AbstractThis is a close scrutiny of De Anima II 5, led by two questions. First, what can be learned from so long and intricate a discussion about the neglected problem of how to read an Aristotelian chapter? Second, what can the chapter, properly read, teach us about some widely debated issues in Aristotle's theory of perception? I argue that it refutes two claims defended by Martha Nussbaum, Hilary Putnam, and Richard Sorabji: (i) that when Aristotle speaks of the perceiver becoming like the object perceived, the assimilation he has in mind is ordinary alteration of the type exemplified when fire heats the surrounding air, (ii) that this alteration stands to perceptual awareness as matter to form. Claim (i) is wrong because the assimilation that perceiving is is not ordinary alteration. Claim (ii) is wrong because the special type of alteration that perceiving is is not its underlying material realisation. Indeed, there is no mention in the text of any underlying material realisation for perceiving. The positive aim of II 5 is to introduce the distinction between first and second potentiality, each with their own type of actuality. In both cases the actuality is an alteration different from ordinary alteration. Perception exemplifies one of these new types of alteration, another is found in the acquisition of knowledge and in an embryo's first acquisition of the power of perception.

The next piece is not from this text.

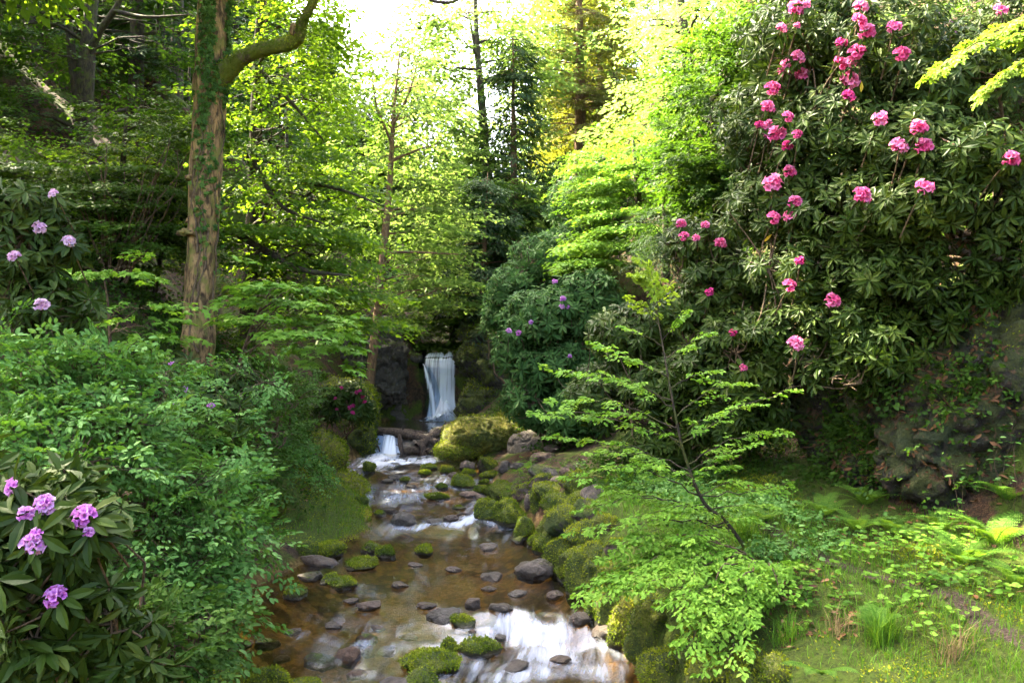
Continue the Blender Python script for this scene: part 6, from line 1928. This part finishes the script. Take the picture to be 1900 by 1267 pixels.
# tufts of longer grass hanging over the bank
for px, py, sc, n, mt, lb_ in [(1640, 1195, .32, 160, 'grass', 'long dark grass tuft hanging below the upright fern'), (1765, 1225, .28, 70, 'straw', 'dry straw coloured grass tuft on the bank'), (1560, 1175, .2, 60, 'straw', 'thin dry grass tuft under the beech shrub'), (1380, 1000, .3, 200, 'grass', 'fine grass tuft round the foot of the beech sapling'), (1270, 1005, .3, 160, 'grass', 'fine grass tuft on the wall left of the beech sapling'), (1460, 1190, .22, 120, 'grass', 'short grass tuft on the mossy bank under the boughs')]:
    q = hit(px, py); tb_ = MB()
    pp_ = q + R5.normal(size=(n, 3)) * [.06, .04, .0]
    pp_[:, 2] = H(pp_[:, 0], pp_[:, 1]) - .02
    blades(tb_, pp_, R5, sc, .005, 1.1)
    tag(obj('grass_tuft', tb_, M[mt], None, q), lb_, 'grass tuft', 'grass tufts on the right bank')
lt = MB()
p = np.concatenate([scatter((1.2, 6.5), (6, 12), 9000, R5, lambda x, y: (x - XR(y) > .7) & (R5.random(len(x)) < np.clip(.25 + .9 * vnoise(np.stack([x * .9, y * .9, x * 0], -1), 8), .04, 1))),
                    scatter((3.5, 8.5), (7, 12), 9000, R5, lambda x, y: (x - XR(y) > 2.6) & (R5.random(len(x)) < np.clip(.2 + 1.2 * vnoise(np.stack([x * 1.2, y * .9, x * 0], -1), 9), .03, 1))),
                    scatter((-9, -3), (10, 24), 9000, R5, lambda x, y: (XL(y) - x > 1.0) & (R5.random(len(x)) < np.clip(.3 + 1. * vnoise(np.stack([x * .8, y * .8, x * 0], -1), 12), .03, 1)))])
n = len(p)
put_leaves(lt, p + [0, 0, .012], R5.normal(size=(n, 3)) * [1, 1, .3], R5.normal(size=(n, 3)) * .45 + [0, -.1, 1], R5.uniform(.04, .10, n), R5.uniform(.02, .045, n), 'oval', R5.random(n))
oc = bpy.data.objects['mossy_outcrop']
ov = np.empty(len(oc.data.vertices) * 3, np.float32); oc.data.vertices.foreach_get('co', ov); ov = ov.reshape(-1, 3) + np.array(oc.location)
on = np.empty(len(oc.data.vertices) * 3, np.float32); oc.data.vertices.foreach_get('normal', on); on = on.reshape(-1, 3)
w_ = np.clip(on[:, 2] + .25, 0, 1) * (on[:, 1] < .5) * (vnoise(ov * 1.6, 3) > -.2)
ids = R5.choice(len(ov), 5200, p=w_ / w_.sum())
put_leaves(lt, ov[ids] + on[ids] * .012, R5.normal(size=(5200, 3)) + [0, 0, -.4], on[ids] + R5.normal(size=(5200, 3)) * .5, R5.uniform(.05, .11, 5200), R5.uniform(.018, .04, 5200), 'lance', R5.random(5200) * .6)
tag(obj('leaf_litter', lt, M['litter']), 'brown fallen leaves lying on the slopes and beside the path', 'fallen leaves', kind='stuff')
mm = MB()
p = np.concatenate([scatter((.9, 5.2), (3.6, 11), 150000, R5, lambda x, y: (x - XR(y) > .1) & (x - XR(y) < 2.6) & (path_mask(x, y) < .5) & (R5.random(len(x)) < np.clip(.55 + 1.1 * vnoise(np.stack([x * 1.4, y * 1.4, x * 0], -1), 25), .05, 1))),
                    scatter((-4.6, -1.8), (10.6, 17), 90000, R5, lambda x, y: (XL(y) - x > .0) & (XL(y) - x < 1.25) & (R5.random(len(x)) < np.clip(.5 + 1.1 * vnoise(np.stack([x * 1.4, y * 1.4, x * 0], -1), 26), .05, 1)))])
n = len(p)
cl2 = fbm(p * [2.2, 2.2, 0], 3, 33)
l_ = R5.uniform(.012, .028, n) * (1 + .5 * cl2)
put_leaves(mm, p - [0, 0, .004], R5.normal(size=(n, 3)) * .8 + [0, 0, .45], R5.normal(size=(n, 3)) + [0, 0, .6], l_, l_ * .7, 'quad', np.clip(.62 + 1.0 * cl2 + R5.normal(size=n) * .15, 0, 1))
tag(obj('moss', mm, M['moss']), 'yellow green moss mat on the path verge and the left bank', 'moss', kind='stuff')
gc = MB()
p = np.concatenate([scatter((-9.5, -2.4), (9, 24), 24000, R5, lambda x, y: (XL(y) - x > .9) & (R5.random(len(x)) < np.clip(.35 + 1.1 * vnoise(np.stack([x * .7, y * .7, x * 0], -1), 14), .04, 1))),
                    scatter((-.6, 9), (10, 26), 14000, R5, lambda x, y: (x - XR(y) > .8) & (R5.random(len(x)) < np.clip(.4 + 1.1 * vnoise(np.stack([x * .7, y * .7, x * 0], -1), 15), .04, 1))),
                    scatter((3, 7.5), (5.5, 11), 5000, R5, lambda x, y: (x - XR(y) > 2.5) & (R5.random(len(x)) < np.clip(.1 + 1.2 * vnoise(np.stack([x * 1.3, y * 1.3, x * 0], -1), 16), .0, 1)))])
n = len(p)
sprays(gc, p + [0, 0, .05], R5.normal(size=(n, 3)) * [1, 1, .2] + [0, -.3, .35], .24, 'maple', 'quad', .065, .045, R5, .15, .5, .5, thin=.55)
ids = R5.choice(len(ov), 1500, p=w_ / w_.sum())
sprays(gc, ov[ids], on[ids] + R5.normal(size=(1500, 3)) * .5 + [0, -.2, .2], .22, 'maple', 'quad', .06, .045, R5, .25, .5, .5, thin=.5)
p = np.concatenate([scatter((-5.2, -2.3), (12.4, 19.5), 5200, R5, lambda x, y: (XL(y) - x > .7) & (R5.random(len(x)) < np.clip(.45 + 1.1 * vnoise(np.stack([x * 1.1, y * 1.1, x * 0], -1), 44), .05, 1))),
                    scatter((.3, 3.0), (7.2, 13), 5200, R5, lambda x, y: (x - XR(y) > .95) & (x - XR(y) < 2.4) & (path_mask(x, y) < .5) & (R5.random(len(x)) < np.clip(.25 + 1.1 * vnoise(np.stack([x * 1.5, y * 1.5, x * 0], -1), 45), .0, 1)))])
n = len(p)
sprays(gc, p + [0, 0, .06], R5.normal(size=(n, 3)) * [1, 1, .2] + [.2, -.5, .3], .20, 'maple', 'oval', .052, .036, R5, .2, .4, .4, thin=.6, mat=1)
tag(obj('ground_cover', gc, [M['dark'], M['elder']]), 'low dark green ground cover on the gorge slopes', 'ground cover', kind='stuff')

# ------------------------------------------------------------------ far wood on the slopes and up the valley
FW, FT = MB(), MB()
R6 = np.random.default_rng(501)
far = MB()
for k_ in range(150):
    y = R6.uniform(36, 105); x = R6.uniform(-.72, .72) * y
    g = ground_z(x, y)
    hgt = R6.uniform(10, 19)
    ang = (x / y * F + CX)
    # keep the bright gap of sky open
    top = CY - (g + hgt - CAMZ) / y * F
    if 560 < ang < 1060: hgt = max(3., min(hgt, (CY - R6.uniform(250, 380)) / F * y - g + CAMZ))
    if hgt < 4: continue
    tube(far, np.array([(x, y, g - .2), (x + .1, y, g + hgt * .5), (x, y, g + hgt * .95)]), np.array([.25, .17, .05]), 6, mat=1, cap=False)
    c = np.array([x, y, g + hgt * .58])
    n = 120 if y < 65 else 80
    con = R6.random() < .35
    p = ell_points(c, (hgt * .28, hgt * .28, hgt * .46), n, R6, .4)
    if con:
        t = np.clip((p[:, 2] - g) / hgt, 0, 1); p[:, :2] = c[:2] + (p[:, :2] - c[:2]) * (1.35 * (1 - t) + .05)[:, None]
    o = norm((p - c) * [1, 1, .3]) + R6.normal(size=p.shape) * [.4, .4, .25]
    far_m = 2 if con else (0 if R6.random() < .75 else 3)
    sprays(far, p, o, hgt * .13, 'maple' if not con else 'needle', 'quad', .40 if not con else .5, .28 if not con else .14, R6, .2, .4, .4, mat=far_m)
for k_ in range(90):
    y = R6.uniform(24, 44); x = (R6.uniform(-.75, -.22) if R6.random() < .62 else R6.uniform(.2, .75)) * y
    g = ground_z(x, y); hgt = R6.uniform(2.5, 6)
    tube(far, np.array([(x, y, g - .2), (x + .1, y, g + hgt * .8)]), np.array([.07, .03]), 5, mat=1, cap=False)
    c = np.array([x, y, g + hgt * .6]); p = ell_points(c, (hgt * .45, hgt * .45, hgt * .45), 60, R6, .4)
    sprays(far, p, norm((p - c) * [1, 1, .3]) + R6.normal(size=p.shape) * [.4, .4, .25], .9, 'maple', 'quad', .22, .15, R6, .2, .4, .4, mat=3 if x < 0 else 0)  # shaded leaf colour on the left slope, sunlit one on the right
tag(obj('far_wood', far, [M['lit'], M['bark_dark'], M['conifer'], M['dark']]), 'sunlit wood fading into the haze up the valley', 'wood', kind='stuff')

# ------------------------------------------------------------------ sunlit air up the valley
hz_ = MB()
lo, hi = (-146, -16, -6), (146, 146, 64)
vx = np.array([(x, y, z) for x in (lo[0], hi[0]) for y in (lo[1], hi[1]) for z in (lo[2], hi[2])], float)
hz_.add(vx, np.array([[0, 1, 3, 2], [4, 6, 7, 5], [0, 4, 5, 1], [2, 3, 7, 6], [0, 2, 6, 4], [1, 5, 7, 3]]))
hm, hnt, hout = new_mat('haze')
pv = hnt.nodes.new('ShaderNodeVolumePrincipled')
pv.inputs['Color'].default_value = (.95, .97, 1.0, 1)
pv.inputs['Density'].default_value = 0.00003
pv.inputs['Anisotropy'].default_value = 0.3
hnt.links.new(pv.outputs[0], hout.inputs['Volume'])
tag(obj('haze', hz_, hm), 'thin bright haze filling the valley', 'haze', kind='stuff')
SC.cycles.volume_bounces = 0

The introduction of suitably refined meanings of 'alteration' allows Aristotle to explain perception and learning within the framework of his physics, which by definition is the study of things that change. He adapts his standard notion of alteration, familiar from Physics III 1-3 and De Generatione et Corruptione I, to the task of accounting for the cognitive accuracy of (proper object) perception and second potentiality knowledge: both are achievements of a natural, inborn receptivity to objective truth. Throughout the paper I pay special attention to issues of text and translation, and to Aristotle's cross-referencing, and I emphasise what the chapter does not say as well as what it does. In particular, the last section argues that the textual absence of any underlying material realisation for perceiving supports a view I have defended elsewhere, that Aristotelian perception involves no material processes, only standing material conditions. This absence is as telling as others noted earlier. Our reading must respect the spirit of the text as Aristotle wrote it.